The government has proposed a controversial scheme to track shoppers in stores across the UK using hi-tech lighting and face recognition devices.
The Department for Business, Innovation and Skills wants to set up a ‘smart lighting’ network, linked to mobile phone apps and supermarket cameras.
It claims the plan would slash energy consumption in stores by using eco-friendly next generation lights that better monitor energy use. The move would also pave the way for retailers to target shoppers with personalised marketing as they go round the store, it says.
However, retail leaders raised concerns about the “Big Brother” characteristics of the plan.
“With next generation lighting, it is the equivalent of having a mobile phone in every light in the building and that has huge potential to communicate with mobile phone apps,” BIS senior policy adviser Tony Howells told the Ecobuild conference in London this week.
“Retailers will recognise through face recognition technology when shoppers walk through the door. And the technology can then track where they are, what they purchase and enable them to be sent individual offers as they walk around with absolutely tailored offers.
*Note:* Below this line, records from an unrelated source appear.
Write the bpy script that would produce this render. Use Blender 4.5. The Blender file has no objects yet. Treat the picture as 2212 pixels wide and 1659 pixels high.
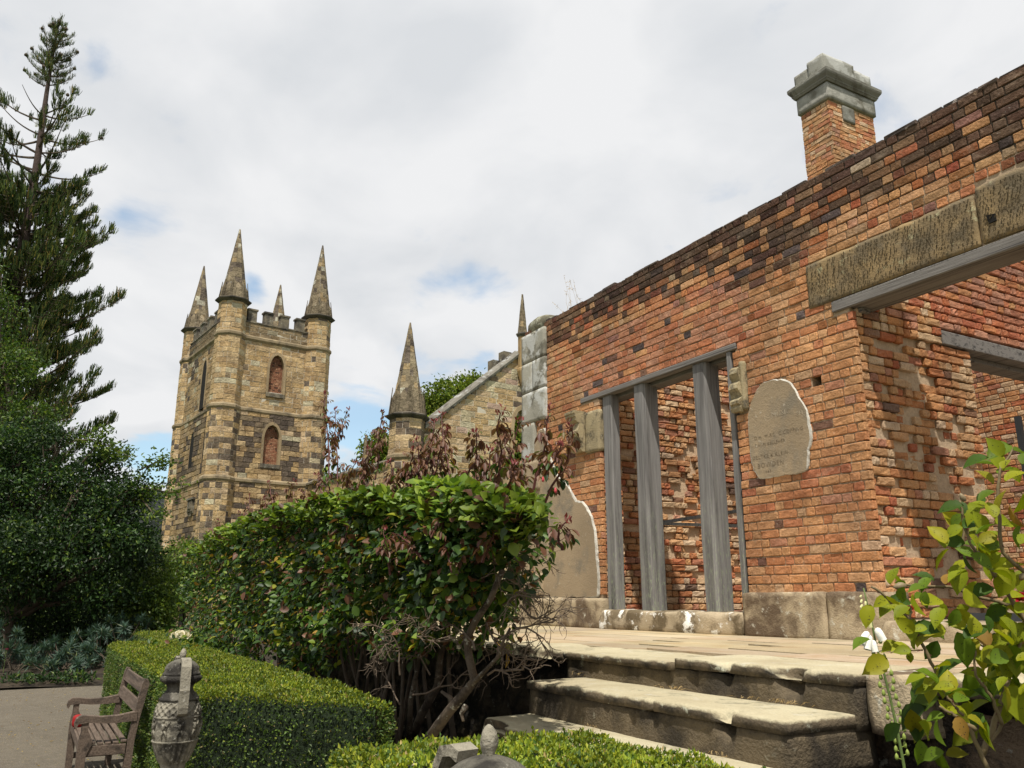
import bpy, math, random
import numpy as np
from math import sin, cos, atan, atan2, radians, pi, sqrt
from mathutils import Vector, Matrix
rng = np.random.default_rng(7)
random.seed(7)
sc = bpy.context.scene
COL = sc.collection

# ------------------------------------------------------------------ camera
# world axes: +X runs along the brick wall towards the viewer's side, +Y into the house, +Z up
FOC = 829.0; PITCH = atan(216.0 / FOC); EYE = 1.60; AA = radians(29.5)
SV = np.array([sin(AA), -cos(AA)]); NV = np.array([cos(AA), sin(AA)])
cam = bpy.data.cameras.new('camera'); cam_o = bpy.data.objects.new('camera', cam); COL.objects.link(cam_o)
cam.sensor_width = 36; cam.lens = FOC / 1024 * 36; cam.clip_start = 0.05; cam.clip_end = 3000
cam_o.location = (0, 0, EYE); cam_o.rotation_euler = (pi / 2 + PITCH, 0, pi / 2 - AA)
sc.camera = cam_o
sc.render.resolution_x = 1024; sc.render.resolution_y = 768

# ------------------------------------------------------------------ light
SUN = np.array([1.45, -1.05, 3.7]); SUN /= np.linalg.norm(SUN)
sun = bpy.data.lights.new('sun', 'SUN'); sun_o = bpy.data.objects.new('sun', sun); COL.objects.link(sun_o)
sun.energy = 5.0; sun.angle = radians(0.9); sun.color = (1.0, 0.95, 0.86)
sun_o.rotation_euler = Vector(-SUN).to_track_quat('-Z', 'Y').to_euler()
sc.view_settings.view_transform = 'Standard'; sc.view_settings.look = 'None'
sc.view_settings.gamma = 1; sc.view_settings.exposure = 0.16
try: sc.view_settings.use_curve_mapping = False
except Exception: pass

def px_ray(x, y):
    x = x / 4; y = y / 4; dx = x - 512; dy = -(y - 384)
    fwd = FOC * cos(PITCH) - dy * sin(PITCH); up = FOC * sin(PITCH) + dy * cos(PITCH)
    c = np.array([dx, fwd]); return np.array([c @ SV, c @ NV, up]) / fwd
EY = np.array([0, 0, EYE])
def onY(x, y, Y): r = px_ray(x, y); return r * (Y / r[1]) + EY
def onX(x, y, X): r = px_ray(x, y); return r * (X / r[0]) + EY
def onZ(x, y, Z): r = px_ray(x, y); return r * ((Z - EYE) / r[2]) + EY
def dep(x, y, d): return px_ray(x, y) * d + EY
def cf(a):
    a = radians(a); c = np.array([sin(a), cos(a)]); return np.array([c @ SV, c @ NV, 0.0])

# ------------------------------------------------------------------ world: sky texture under broken cloud
W = bpy.data.worlds.new('World'); sc.world = W; W.use_nodes = True
nt = W.node_tree; nt.nodes.clear()
def N(t, ty, **k):
    n = t.nodes.new(ty)
    for a, b in k.items():
        if a.startswith('i_'):
            n.inputs[a[2:].replace('_', ' ')].default_value = b
        else: setattr(n, a, b)
    return n
out = N(nt, 'ShaderNodeOutputWorld'); bg = N(nt, 'ShaderNodeBackground'); bg.inputs['Strength'].default_value = 0.1
sky = N(nt, 'ShaderNodeTexSky', sky_type='NISHITA', sun_disc=False)
sky.sun_elevation = math.asin(SUN[2]); sky.sun_rotation = atan2(SUN[0], SUN[1])
tc = N(nt, 'ShaderNodeTexCoord'); sep = N(nt, 'ShaderNodeSeparateXYZ'); nt.links.new(tc.outputs['Generated'], sep.inputs[0])
def M(t, op, a, b=None, c=None, clamp=False):
    n = t.nodes.new('ShaderNodeMath'); n.operation = op; n.use_clamp = clamp
    for i, v in enumerate((a, b, c)):
        if v is None: continue
        if isinstance(v, (int, float)): n.inputs[i].default_value = v
        else: t.links.new(v, n.inputs[i])
    return n.outputs[0]
zc = M(nt, 'ADD', M(nt, 'MAXIMUM', sep.outputs[2], 0.0), 0.28)
comb = N(nt, 'ShaderNodeCombineXYZ')
nt.links.new(M(nt, 'DIVIDE', sep.outputs[0], zc), comb.inputs[0]); nt.links.new(M(nt, 'DIVIDE', sep.outputs[1], zc), comb.inputs[1])
n1 = N(nt, 'ShaderNodeTexNoise', i_Scale=1.5, i_Detail=5.0, i_Roughness=0.5); nt.links.new(comb.outputs[0], n1.inputs['Vector'])
n2 = N(nt, 'ShaderNodeTexNoise', i_Scale=6.0, i_Detail=7.0, i_Roughness=0.55, i_Distortion=0.3); nt.links.new(comb.outputs[0], n2.inputs['Vector'])
cover = M(nt, 'ADD', M(nt, 'MULTIPLY', n1.outputs['Fac'], 0.8), M(nt, 'MULTIPLY', n2.outputs['Fac'], 0.95))
# gaps in the cloud, placed by compass direction
for (gx, gy, rad, amt) in [(1420, 1740, 0.075, 0.36), (1380, 1620, 0.05, 0.12), (1930, 1170, 0.06, 0.13), (1700, 1160, 0.035, 0.10), (1020, 1130, 0.035, 0.28), (490, 850, 0.05, 0.18), (380, 260, 0.04, 0.12), (620, 1880, 0.06, 0.30), (2250, 40, 0.10, 0.05), (1960, 1440, 0.05, 0.12), (730, 900, 0.05, 0.1), (1750, 860, 0.07, 0.10), (540, 1060, 0.06, 0.12)]:
    d = px_ray(gx, gy); d = d / np.linalg.norm(d)
    vd = N(nt, 'ShaderNodeVectorMath', operation='DISTANCE'); nt.links.new(tc.outputs['Generated'], vd.inputs[0]); vd.inputs[1].default_value = d
    g = M(nt, 'SUBTRACT', 1.0, M(nt, 'DIVIDE', vd.outputs['Value'], rad * 1.6), clamp=True)
    g = M(nt, 'MULTIPLY', M(nt, 'MULTIPLY', g, g), amt * 1.9)
    cover = M(nt, 'SUBTRACT', cover, g)
mr = N(nt, 'ShaderNodeMapRange'); mr.interpolation_type = 'SMOOTHSTEP'
nt.links.new(cover, mr.inputs[0]); mr.inputs[1].default_value = 0.44; mr.inputs[2].default_value = 0.74
n3 = N(nt, 'ShaderNodeTexNoise', i_Scale=3.0, i_Detail=5.0, i_Roughness=0.5, i_Distortion=0.3); nt.links.new(comb.outputs[0], n3.inputs['Vector'])
cr = N(nt, 'ShaderNodeValToRGB'); nt.links.new(n3.outputs['Fac'], cr.inputs[0])
cr.color_ramp.elements[0].position = 0.36; cr.color_ramp.elements[0].color = (0.66, 0.68, 0.705, 1)
cr.color_ramp.elements[1].position = 0.60; cr.color_ramp.elements[1].color = (0.80, 0.805, 0.815, 1)
zen = N(nt, 'ShaderNodeMapRange'); nt.links.new(sep.outputs[2], zen.inputs[0]); zen.inputs[1].default_value = 0.66; zen.inputs[2].default_value = 0.92; zen.inputs[3].default_value = 9.7; zen.inputs[4].default_value = 5.0  # unseen cloud overhead is dimmed to cut ambient light and deepen shadows
sc1 = N(nt, 'ShaderNodeVectorMath', operation='SCALE'); nt.links.new(cr.outputs[0], sc1.inputs[0]); nt.links.new(zen.outputs[0], sc1.inputs['Scale'])
sc2 = N(nt, 'ShaderNodeVectorMath', operation='SCALE'); tint = N(nt, 'ShaderNodeVectorMath', operation='MULTIPLY'); nt.links.new(sky.outputs[0], tint.inputs[0]); tint.inputs[1].default_value = (0.92, 1.12, 1.10); nt.links.new(tint.outputs[0], sc2.inputs[0]); sc2.inputs['Scale'].default_value = 1.5
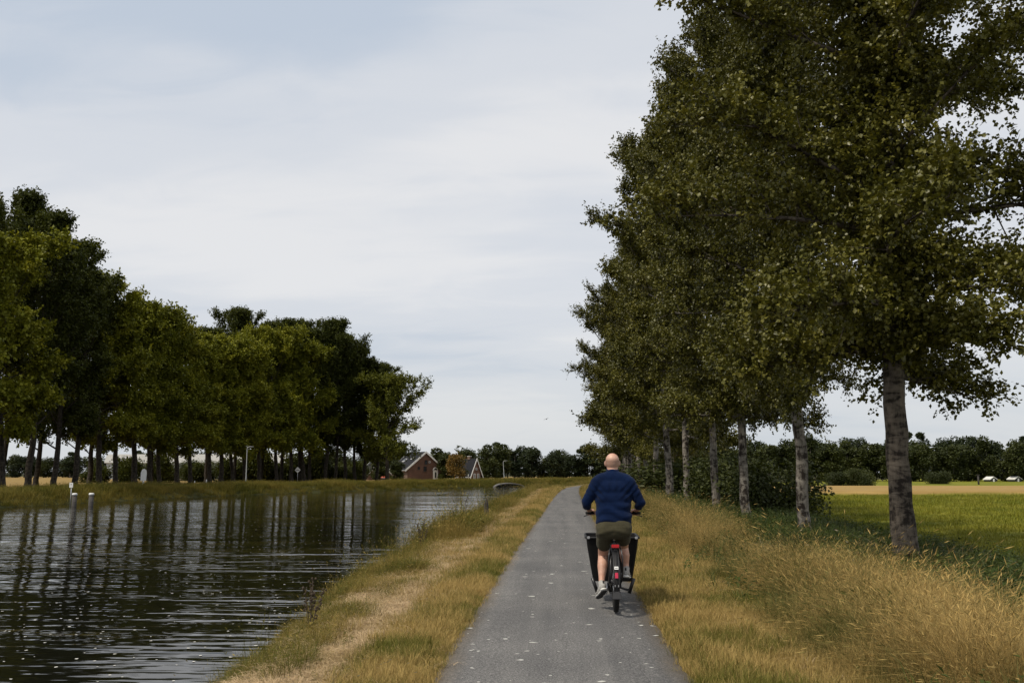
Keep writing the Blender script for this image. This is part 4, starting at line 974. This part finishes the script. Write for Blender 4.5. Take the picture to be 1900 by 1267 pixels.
def win(r, x, z, w, h, frame='white_paint', bars=1, y=0.0):
    f = MB(); t = .07
    for a, b_ in (((x, y - .03, z + h / 2), (w, .08, t)), ((x, y - .03, z - h / 2), (w, .08, t)), ((x - w / 2, y - .03, z), (t, .08, h)), ((x + w / 2, y - .03, z), (t, .08, h))): f.box(a, b_)
    for j in range(bars): f.box((x - w / 2 + w * (j + 1) / (bars + 1), y - .025, z), (.05, .06, h - .1))
    o = f.build('window', M[frame], r); MB().box((x, y - .008, z), (w - .05, .012, h - .05)).build('pane', M['glass'], o)
    MB().box((x, y - .07, z - h / 2 - .07), (w + .2, .14, .06)).build('sill', M['concrete'], o)

r, h2, he, ha = house('brick_house', (-26.6, 189, 0.1), R(32), 8.0, 8.4, 2.4, 5.7, 'brick gabled house with white bargeboards and dark tiled roof')
win(r, 0.1, 3.7, .55, .8, 'black_plastic', 0); win(r, -.1, 2.35, .6, .9, 'black_plastic', 0); win(r, -1.5, 2.5, .4, .5, 'black_plastic', 0); win(r, .9, 3.75, .3, .3, 'white_paint', 0)
dr = MB().box((2.25, -.035, 1.0), (1.05, .09, 2.0)).build('door', M['white_paint'], r); MB().box((2.25, -.09, 1.1), (.32, .02, 1.2)).build('door_pane', M['glass'], dr); MB().sphere((2.6, -.12, 1.0), .04, 6, 4).build('door_handle', M['steel_grey'], dr)
n = 10; fan = MB().prism([(2.25 + .6 * math.cos(math.pi * i / n), 2.08 + .62 * math.sin(math.pi * i / n)) for i in range(n + 1)], -.07, .02).build('fanlight', M['white_paint'], r)
MB().prism([(2.25 + .36 * math.cos(math.pi * i / n), 2.16 + .36 * math.sin(math.pi * i / n)) for i in range(n + 1)], -.085, -.06).build('fanlight_pane', M['glass'], fan)

r, h2, he, ha = house('narrow_house', (-17.0, 199, 0.1), R(48), 2.7, 4.4, 1.55, 4.45, 'narrow steep gabled brick house right of the yellowing tree', skylights=0, over=.2)
win(r, -.55, .75, .5, 1.2); win(r, .55, .75, .5, 1.2); win(r, 0, 2.4, .4, .4, 'white_paint', 0)
MB().box((0, 2.2, 4.75), (.5, .7, .7)).build('chimney', M['brick'], r); MB().box((0, 2.2, 5.13), (.62, .82, .08)).build('chimney_cap', M['white_paint'], r)
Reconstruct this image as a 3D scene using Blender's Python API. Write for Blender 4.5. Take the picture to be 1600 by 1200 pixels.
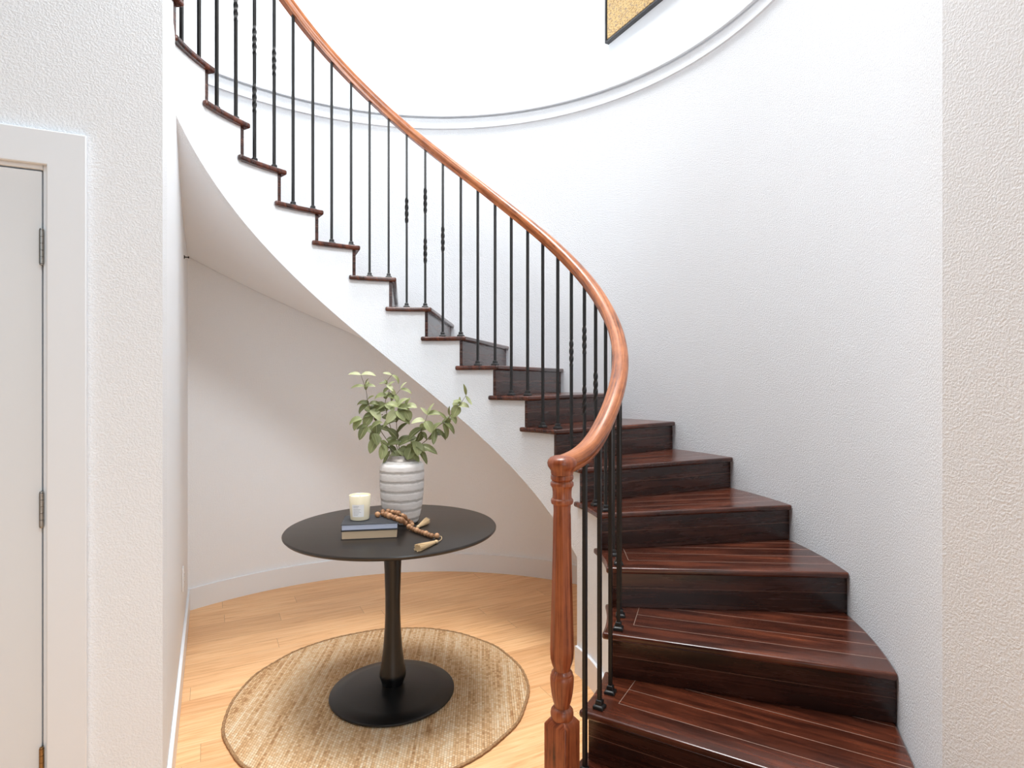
import bpy, bmesh, math, random
import numpy as np
from mathutils import Vector, Matrix
PI = math.pi
for o in list(bpy.data.objects): bpy.data.objects.remove(o)
SC = bpy.context.scene
COL = SC.collection
# ------------------------------------------------------------------ camera
FPX, Y0, H = 908.3, 594.2, 1.47
cam = bpy.data.cameras.new('camera'); camo = bpy.data.objects.new('camera', cam); COL.objects.link(camo)
cam.sensor_width = 36; cam.lens = FPX / 1600 * 36; cam.shift_y = -(600 - Y0) / 1600
camo.location = (0, 0, H); camo.rotation_euler = (PI / 2, 0, 0); cam.clip_start = .02
SC.camera = camo
# ------------------------------------------------------------------ world, lights, exposure
SC.view_settings.view_transform = 'Standard'; SC.view_settings.look = 'None'
SC.view_settings.gamma = 1; SC.view_settings.use_curve_mapping = False
SC.view_settings.exposure = -0.10
SC.cycles.max_bounces = 24; SC.cycles.diffuse_bounces = 16   # a white room: let the light bounce
W = bpy.data.worlds.new('world'); SC.world = W; W.use_nodes = True
W.node_tree.nodes['Background'].inputs[0].default_value = (.93, .97, 1, 1)
W.node_tree.nodes['Background'].inputs[1].default_value = 0.05
def area(name, loc, target, sx, sy, power, col=(1, 1, 1)):
    l = bpy.data.lights.new(name, 'AREA'); l.shape = 'RECTANGLE'; l.size = sx; l.size_y = sy; l.energy = power; l.color = col
    o = bpy.data.objects.new(name, l); COL.objects.link(o); o.location = loc
    o.rotation_euler = (Vector(target) - Vector(loc)).to_track_quat('-Z', 'Y').to_euler(); return o
def lamp(name, loc, rad, power, col=(1, 1, 1)):
    l = bpy.data.lights.new(name, 'POINT'); l.shadow_soft_size = rad; l.energy = power; l.color = col
    o = bpy.data.objects.new(name, l); COL.objects.link(o); o.location = loc; return o
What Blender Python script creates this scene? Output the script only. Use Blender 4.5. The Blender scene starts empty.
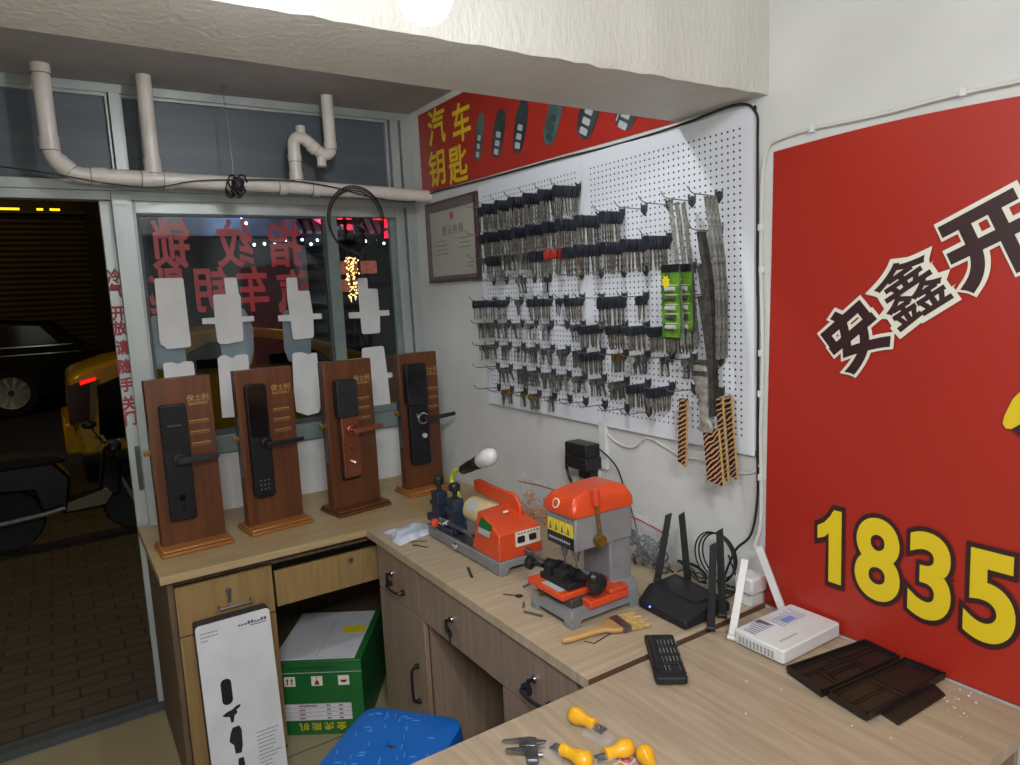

If this takes off, loyalty cards would disappear.”
BRC energy policy adviser Andrew Bolitho gave a guarded welcome to the idea. “I see big data as a potentially very useful tool but there is a moral ground to be taken too. I don’t like the Big Brother element to this,” he warned .
But Howells countered: “The reality is this would put the choice in the hands of individuals. They could switch their devices off if they didn’t want to be included. It may be in time there is a need for regulation to protect them just as there has been with the internet.”